+++ Provided data +++

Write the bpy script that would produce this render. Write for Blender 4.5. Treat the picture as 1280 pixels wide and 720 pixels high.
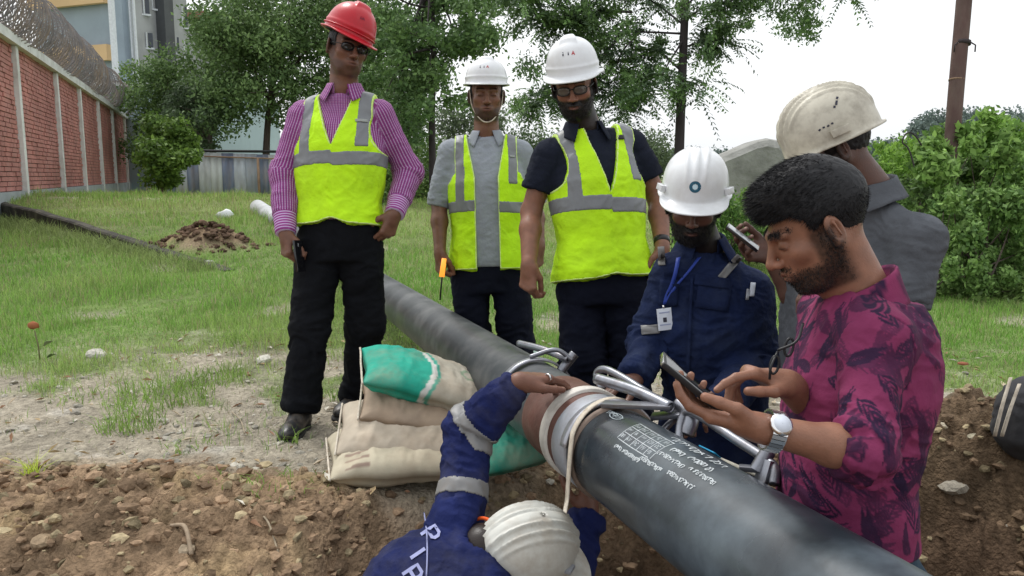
import bpy, math, random
import numpy as np
from mathutils import Vector, Matrix
from mathutils.bvhtree import BVHTree
rng = np.random.default_rng(7)
random.seed(7)
R = math.radians
scene = bpy.context.scene
for o in list(bpy.data.objects): bpy.data.objects.remove(o)
C = scene.collection

# ------------------------------------------------------------------ camera
CAM_H = 1.09; FPX = 1000.0; PITCH = R(8.0)
cam_d = bpy.data.cameras.new('camera'); cam = bpy.data.objects.new('camera', cam_d); C.objects.link(cam)
cam.location = (0, 0, CAM_H); cam.rotation_euler = (math.pi/2 - PITCH, 0, 0)
cam_d.sensor_width = 36; cam_d.lens = 36*FPX/1280; cam_d.clip_start = 0.05; cam_d.clip_end = 3000
scene.camera = cam
# ------------------------------------------------------------------ world, sun, exposure
SUN_EL, SUN_AZ = R(58), R(-35)
w = bpy.data.worlds.new('World'); scene.world = w; w.use_nodes = True
nt = w.node_tree; nt.nodes.clear()
sky = nt.nodes.new('ShaderNodeTexSky'); sky.sky_type = 'NISHITA'; sky.sun_disc = False
sky.sun_elevation = SUN_EL; sky.sun_rotation = SUN_AZ; sky.air_density = 2.0; sky.dust_density = 6.0
hs = nt.nodes.new('ShaderNodeHueSaturation'); hs.inputs['Saturation'].default_value = 0.18; hs.inputs['Value'].default_value = 0.06
mx = nt.nodes.new('ShaderNodeMixRGB'); mx.blend_type = 'ADD'; mx.inputs[0].default_value = 1.0
mx.inputs[2].default_value = (0.81, 0.835, 0.865, 1)          # even white cloud cover over the clear-sky model
bg = nt.nodes.new('ShaderNodeBackground'); bg.inputs[1].default_value = 1.0
ow = nt.nodes.new('ShaderNodeOutputWorld')
L = nt.links
L.new(sky.outputs[0], hs.inputs['Color']); L.new(hs.outputs[0], mx.inputs[1]); L.new(mx.outputs[0], bg.inputs[0]); L.new(bg.outputs[0], ow.inputs[0])
sd = bpy.data.lights.new('sun', 'SUN'); sd.energy = 1.3; sd.angle = R(14); sd.color = (1.0, 0.97, 0.92)
so = bpy.data.objects.new('sun', sd); C.objects.link(so)
sdir = Vector((math.sin(SUN_AZ)*math.cos(SUN_EL), math.cos(SUN_AZ)*math.cos(SUN_EL), math.sin(SUN_EL)))
so.rotation_euler = sdir.to_track_quat('Z', 'Y').to_euler()
scene.view_settings.view_transform = 'Standard'; scene.view_settings.look = 'None'
scene.view_settings.exposure = 0.14; scene.view_settings.gamma = 1.0
scene.render.engine = 'CYCLES'

# ------------------------------------------------------------------ helpers: pixels to points, noise, meshes
cp, sp_ = math.cos(PITCH), math.sin(PITCH)
def at(px, py, Z):
    cx, cu = (px-640)/FPX*Z, (360-py)/FPX*Z
    return np.array([cx, cp*Z + sp_*cu, CAM_H - sp_*Z + cp*cu])
def unit(v):
    v = np.asarray(v, float); return v/np.linalg.norm(v)
def V3(*a): return np.array(a, float)

def _hash(ix, iy, iz, seed):
    h = (ix.astype(np.uint32)*np.uint32(374761393) + iy.astype(np.uint32)*np.uint32(668265263)
         + iz.astype(np.uint32)*np.uint32(2147483647) + np.uint32(seed*974711+13))
    h = (h ^ (h >> np.uint32(13)))*np.uint32(1274126177)
    h = (h ^ (h >> np.uint32(16)))*np.uint32(2246822519)
    return h ^ (h >> np.uint32(15))
def noise(p, seed=0):
    """gradient noise, about -1..1; p is (N,3)"""
    p = np.asarray(p, float); i = np.floor(p).astype(np.int64); f = p - i
    u = f*f*f*(f*(f*6-15)+10); out = np.zeros(len(p))
    for dx in (0, 1):
        wx = u[:,0] if dx else 1-u[:,0]
        for dy in (0, 1):
            wy = u[:,1] if dy else 1-u[:,1]
            for dz in (0, 1):
                wz = u[:,2] if dz else 1-u[:,2]
                h = _hash(i[:,0]+dx, i[:,1]+dy, i[:,2]+dz, seed)
                gx = (h & np.uint32(255)).astype(float)/127.5-1; gy = ((h >> np.uint32(8)) & np.uint32(255)).astype(float)/127.5-1
                gz = ((h >> np.uint32(16)) & np.uint32(255)).astype(float)/127.5-1
                out += wx*wy*wz*(gx*(f[:,0]-dx)+gy*(f[:,1]-dy)+gz*(f[:,2]-dz))
    return out*1.3
def fbm(p, octv=3, seed=0, gain=.5):
    s = 0; a = 1.0; q = np.asarray(p, float)
    for k in range(octv):
        s = s + a*noise(q, seed+k*17); q = q*2.03; a *= gain
    return s
def n2(x, y, sc, seed=0, octv=1):
    x, y = np.broadcast_arrays(x, y)
    p = np.stack([x.ravel()*sc, y.ravel()*sc, np.full(x.size, seed*.37)], 1)
    return fbm(p, octv, seed).reshape(x.shape)
def sstep(a, b, x):
    t = np.clip((np.asarray(x, float)-a)/(b-a), 0, 1); return t*t*(3-2*t)

def mk(name, verts, faces, mat=None, parent=None, smooth=True, col=None, uv=None, tag=None):
    """one mesh object; faces (M,3) or (M,4) array or a list of such arrays"""
    verts = np.asarray(verts, np.float32)
    if isinstance(faces, list) and len(faces) and isinstance(faces[0], np.ndarray) and faces[0].ndim == 2: groups = faces
    else: groups = [np.asarray(faces)]
    groups = [g for g in groups if len(g)]
    me = bpy.data.meshes.new(name)
    if parent is not None: verts = verts - np.asarray(wloc(parent), np.float32)
    me.vertices.add(len(verts)); me.vertices.foreach_set('co', verts.ravel())
    idx = np.concatenate([g.ravel() for g in groups]).astype(np.int32)
    starts = []; k = 0
    for g in groups:
        starts.append(np.arange(len(g), dtype=np.int32)*g.shape[1]+k); k += g.size
    starts = np.concatenate(starts)
    me.loops.add(len(idx)); me.loops.foreach_set('vertex_index', idx)
    me.polygons.add(len(starts)); me.polygons.foreach_set('loop_start', starts)
    me.update(calc_edges=True)
    me.polygons.foreach_set('use_smooth', np.full(len(starts), bool(smooth)))
    if col is not None:
        col = np.asarray(col, np.float32)
        if col.shape[1] == 3: col = np.concatenate([col, np.ones((len(col), 1), np.float32)], 1)
        a = me.color_attributes.new('col', 'FLOAT_COLOR', 'POINT'); a.data.foreach_set('color', np.ascontiguousarray(col).ravel())
    if uv is not None:
        a = me.attributes.new('cuv', 'FLOAT_VECTOR', 'POINT'); a.data.foreach_set('vector', np.ascontiguousarray(uv, dtype=np.float32).ravel())
    if mat: me.materials.append(mat)
    ob = bpy.data.objects.new(name, me); C.objects.link(ob)
    if parent is not None: ob.parent = parent
    if tag: 
        for k_, v_ in tag.items(): ob[k_] = v_
    return ob
def wloc(o):
    l = np.zeros(3)
    while o is not None:
        l = l + np.array(o.location); o = o.parent
    return l
def thing(name, label, cat, loc=(0,0,0), group=None):
    o = bpy.data.objects.new(name, None); C.objects.link(o); o.empty_display_size = .1
    o.location = tuple(float(v) for v in loc); o['label'] = label; o['category'] = cat
    if group: o['group'] = group
    return o
def tagged(o, label, cat, group=None):
    o['label'] = label; o['category'] = cat
    if group: o['group'] = group
    return o

class Acc:
    """collects verts/faces (and colours) of many small shapes into one mesh"""
    def __init__(s): s.v = []; s.f = {3: [], 4: []}; s.c = []; s.n = 0
    def add(s, v, f, col=None):
        v = np.asarray(v, float)
        fs = f if isinstance(f, list) and len(f) and isinstance(f[0], np.ndarray) and f[0].ndim == 2 else [np.asarray(f)]
        for g in fs:
            if len(g): s.f[g.shape[1]].append(g + s.n)
        s.v.append(v); s.n += len(v)
        if col is not None: s.c.append(np.tile(np.asarray(col, float), (len(v), 1)) if np.ndim(col) == 1 else np.asarray(col, float))
        return s
    def build(s, name, mat=None, parent=None, smooth=True, **k):
        fs = [np.concatenate(s.f[q]) for q in (3, 4) if s.f[q]]
        return mk(name, np.concatenate(s.v), fs, mat, parent, smooth, col=np.concatenate(s.c) if s.c else None, **k)

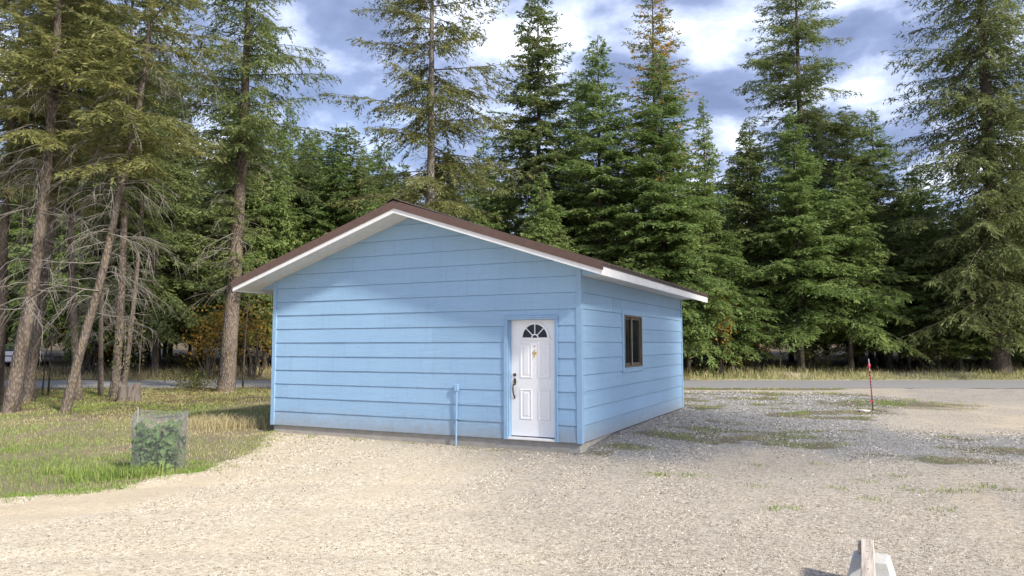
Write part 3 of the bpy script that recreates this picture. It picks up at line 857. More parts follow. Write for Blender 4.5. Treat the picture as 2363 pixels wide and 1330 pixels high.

+++

● Work instructions
Omit every picture, and please return the entries exactly from the first line through the line with "C = scene.collection", both included.

● Task answer
Write the bpy script that would produce this render. Write for Blender 4.5. Treat the picture as 1280 pixels wide and 720 pixels high.
import bpy, math, random
import numpy as np
from mathutils import Vector, Matrix
from mathutils.bvhtree import BVHTree
rng = np.random.default_rng(7)
random.seed(7)
R = math.radians
scene = bpy.context.scene
for o in list(bpy.data.objects): bpy.data.objects.remove(o)
C = scene.collection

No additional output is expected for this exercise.